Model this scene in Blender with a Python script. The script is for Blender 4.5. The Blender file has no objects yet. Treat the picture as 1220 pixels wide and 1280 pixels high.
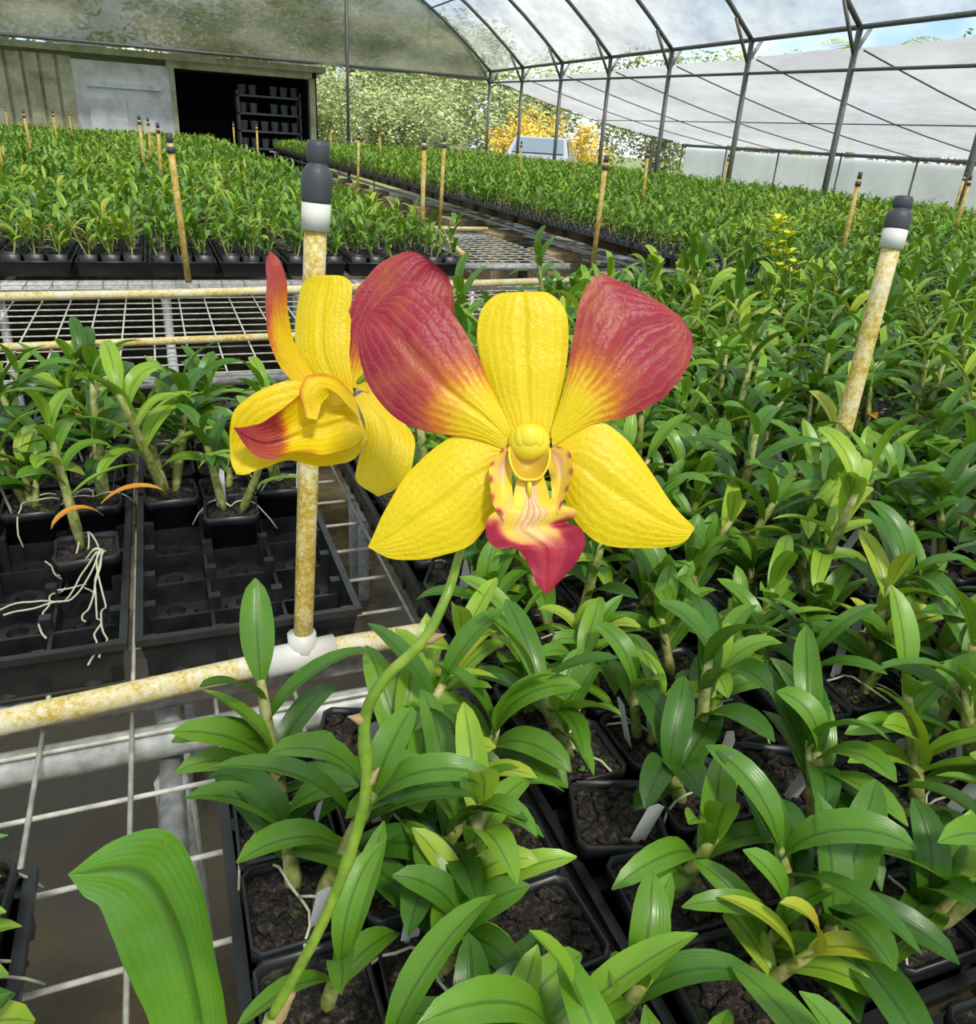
import bpy, math, random
from mathutils import Vector, Matrix, noise
V=Vector
rng=random.Random(7)
col=bpy.context.scene.collection
# ------------------------------------------------------------------ helpers
class MB:
    def __init__(s): s.v=[];s.f=[];s.m=[];s.a=[]
    def add(s,vs,fs,mi=0,at=None):
        o=len(s.v); s.v+= [tuple(p) for p in vs]; s.f+=[tuple(i+o for i in q) for q in fs]
        s.m+=[mi]*len(fs); s.a+= at if at else [(0,0,0)]*len(vs)
    def box(s,c,h,mi=0,rz=0,at=(0,0,0)):
        cs,sn=math.cos(rz),math.sin(rz);vs=[]
        for z in(-1,1):
            for x,y in((-1,-1),(1,-1),(1,1),(-1,1)):
                X,Y=x*h[0],y*h[1];vs.append((c[0]+X*cs-Y*sn,c[1]+X*sn+Y*cs,c[2]+z*h[2]))
        s.add(vs,[(3,2,1,0),(4,5,6,7),(0,1,5,4),(1,2,6,5),(2,3,7,6),(3,0,4,7)],mi,[at]*8)
    def tube(s,pts,rad,n=8,mi=0,tint=0.,cap=True):
        pts=[V(p) for p in pts];N=len(pts)
        if not hasattr(rad,'__len__'): rad=[rad]*N
        vs=[];fs=[];at=[];ref=None
        for i,p in enumerate(pts):
            t=(pts[min(i+1,N-1)]-pts[max(i-1,0)])
            if t.length<1e-9: t=V((0,0,1))
            t.normalize()
            if ref is None:
                ref=t.orthogonal().normalized()
            ref=(ref-t*ref.dot(t))
            if ref.length<1e-6: ref=t.orthogonal()
            ref.normalize(); b=t.cross(ref)
            for k in range(n):
                a=2*math.pi*k/n; vs.append(p+(ref*math.cos(a)+b*math.sin(a))*rad[i]); at.append((k/n,i/max(1,N-1),tint))
        for i in range(N-1):
            for k in range(n):
                k2=(k+1)%n; fs.append((i*n+k,i*n+k2,(i+1)*n+k2,(i+1)*n+k))
        if cap: fs.append(tuple(range(n))[::-1]); fs.append(tuple((N-1)*n+k for k in range(n)))
        s.add(vs,fs,mi,at)
    def lathe(s,c,prof,n=16,mi=0,axis=None,tint=0.):
        vs=[];fs=[];c=V(c);N=len(prof)
        q=V((0,0,1)).rotation_difference(V(axis)) if axis else None
        for r,z in prof:
            for k in range(n):
                a=2*math.pi*k/n;p=V((r*math.cos(a),r*math.sin(a),z))
                if q: p=q@p
                vs.append(c+p)
        for i in range(N-1):
            for k in range(n):
                k2=(k+1)%n; fs.append((i*n+k,i*n+k2,(i+1)*n+k2,(i+1)*n+k))
        fs.append(tuple(range(n))[::-1]); fs.append(tuple((N-1)*n+k for k in range(n)))
        s.add(vs,fs,mi,[(0,0,tint)]*len(vs))
    def ell(s,c,r,mi=0,n=16,m=10,tint=0.,rot=None):
        vs=[];fs=[]
        for i in range(m+1):
            ph=math.pi*i/m
            for k in range(n):
                a=2*math.pi*k/n;p=V((r[0]*math.sin(ph)*math.cos(a),r[1]*math.sin(ph)*math.sin(a),r[2]*math.cos(ph)))
                if rot: p=rot@p
                vs.append(V(c)+p)
        for i in range(m):
            for k in range(n):
                k2=(k+1)%n; fs.append((i*n+k,(i+1)*n+k,(i+1)*n+k2,i*n+k2))
        s.add(vs,fs,mi,[(0,0,tint)]*len(vs))
    def mesh(s,name,mats,smooth=True):
        me=bpy.data.meshes.new(name);me.from_pydata(s.v,[],s.f)
        for m in mats: me.materials.append(m)
        me.polygons.foreach_set('material_index',s.m)
        me.polygons.foreach_set('use_smooth',[smooth]*len(s.f))
        at=me.attributes.new('pc','FLOAT_VECTOR','POINT')
        at.data.foreach_set('vector',[c for t in s.a for c in t])
        me.update();return me
    def obj(s,name,mats,smooth=True,parent=None):
        return mkobj(name,s.mesh(name,mats,smooth),parent)
def mkobj(name,me,parent=None,loc=(0,0,0),rz=0,sc=1):
    o=bpy.data.objects.new(name,me);col.objects.link(o);o.location=loc;o.rotation_euler=(0,0,rz);o.scale=(sc,sc,sc)
    if parent: o.parent=parent
    return o
def empty(name,loc=(0,0,0)):
    o=bpy.data.objects.new(name,None);col.objects.link(o);o.location=loc;o.empty_display_size=.1;return o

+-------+

- _Given task_: Reproduce the material above verbatim; omit every picture.

- _Output below_:
Model this scene in Blender with a Python script. The script is for Blender 4.5. The Blender file has no objects yet. Treat the picture as 1220 pixels wide and 1280 pixels high.
import bpy, math, random
from mathutils import Vector, Matrix, noise
V=Vector
rng=random.Random(7)
col=bpy.context.scene.collection
# ------------------------------------------------------------------ helpers
class MB:
    def __init__(s): s.v=[];s.f=[];s.m=[];s.a=[]
    def add(s,vs,fs,mi=0,at=None):
        o=len(s.v); s.v+= [tuple(p) for p in vs]; s.f+=[tuple(i+o for i in q) for q in fs]
        s.m+=[mi]*len(fs); s.a+= at if at else [(0,0,0)]*len(vs)
    def box(s,c,h,mi=0,rz=0,at=(0,0,0)):
        cs,sn=math.cos(rz),math.sin(rz);vs=[]
        for z in(-1,1):
            for x,y in((-1,-1),(1,-1),(1,1),(-1,1)):
                X,Y=x*h[0],y*h[1];vs.append((c[0]+X*cs-Y*sn,c[1]+X*sn+Y*cs,c[2]+z*h[2]))
        s.add(vs,[(3,2,1,0),(4,5,6,7),(0,1,5,4),(1,2,6,5),(2,3,7,6),(3,0,4,7)],mi,[at]*8)
    def tube(s,pts,rad,n=8,mi=0,tint=0.,cap=True):
        pts=[V(p) for p in pts];N=len(pts)
        if not hasattr(rad,'__len__'): rad=[rad]*N
        vs=[];fs=[];at=[];ref=None
        for i,p in enumerate(pts):
            t=(pts[min(i+1,N-1)]-pts[max(i-1,0)])
            if t.length<1e-9: t=V((0,0,1))
            t.normalize()
            if ref is None:
                ref=t.orthogonal().normalized()
            ref=(ref-t*ref.dot(t))
            if ref.length<1e-6: ref=t.orthogonal()
            ref.normalize(); b=t.cross(ref)
            for k in range(n):
                a=2*math.pi*k/n; vs.append(p+(ref*math.cos(a)+b*math.sin(a))*rad[i]); at.append((k/n,i/max(1,N-1),tint))
        for i in range(N-1):
            for k in range(n):
                k2=(k+1)%n; fs.append((i*n+k,i*n+k2,(i+1)*n+k2,(i+1)*n+k))
        if cap: fs.append(tuple(range(n))[::-1]); fs.append(tuple((N-1)*n+k for k in range(n)))
        s.add(vs,fs,mi,at)
    def lathe(s,c,prof,n=16,mi=0,axis=None,tint=0.):
        vs=[];fs=[];c=V(c);N=len(prof)
        q=V((0,0,1)).rotation_difference(V(axis)) if axis else None
        for r,z in prof:
            for k in range(n):
                a=2*math.pi*k/n;p=V((r*math.cos(a),r*math.sin(a),z))
                if q: p=q@p
                vs.append(c+p)
        for i in range(N-1):
            for k in range(n):
                k2=(k+1)%n; fs.append((i*n+k,i*n+k2,(i+1)*n+k2,(i+1)*n+k))
        fs.append(tuple(range(n))[::-1]); fs.append(tuple((N-1)*n+k for k in range(n)))
        s.add(vs,fs,mi,[(0,0,tint)]*len(vs))
    def ell(s,c,r,mi=0,n=16,m=10,tint=0.,rot=None):
        vs=[];fs=[]
        for i in range(m+1):
            ph=math.pi*i/m
            for k in range(n):
                a=2*math.pi*k/n;p=V((r[0]*math.sin(ph)*math.cos(a),r[1]*math.sin(ph)*math.sin(a),r[2]*math.cos(ph)))
                if rot: p=rot@p
                vs.append(V(c)+p)
        for i in range(m):
            for k in range(n):
                k2=(k+1)%n; fs.append((i*n+k,(i+1)*n+k,(i+1)*n+k2,i*n+k2))
        s.add(vs,fs,mi,[(0,0,tint)]*len(vs))
    def mesh(s,name,mats,smooth=True):
        me=bpy.data.meshes.new(name);me.from_pydata(s.v,[],s.f)
        for m in mats: me.materials.append(m)
        me.polygons.foreach_set('material_index',s.m)
        me.polygons.foreach_set('use_smooth',[smooth]*len(s.f))
        at=me.attributes.new('pc','FLOAT_VECTOR','POINT')
        at.data.foreach_set('vector',[c for t in s.a for c in t])
        me.update();return me
    def obj(s,name,mats,smooth=True,parent=None):
        return mkobj(name,s.mesh(name,mats,smooth),parent)
def mkobj(name,me,parent=None,loc=(0,0,0),rz=0,sc=1):
    o=bpy.data.objects.new(name,me);col.objects.link(o);o.location=loc;o.rotation_euler=(0,0,rz);o.scale=(sc,sc,sc)
    if parent: o.parent=parent
    return o
def empty(name,loc=(0,0,0)):
    o=bpy.data.objects.new(name,None);col.objects.link(o);o.location=loc;o.empty_display_size=.1;return o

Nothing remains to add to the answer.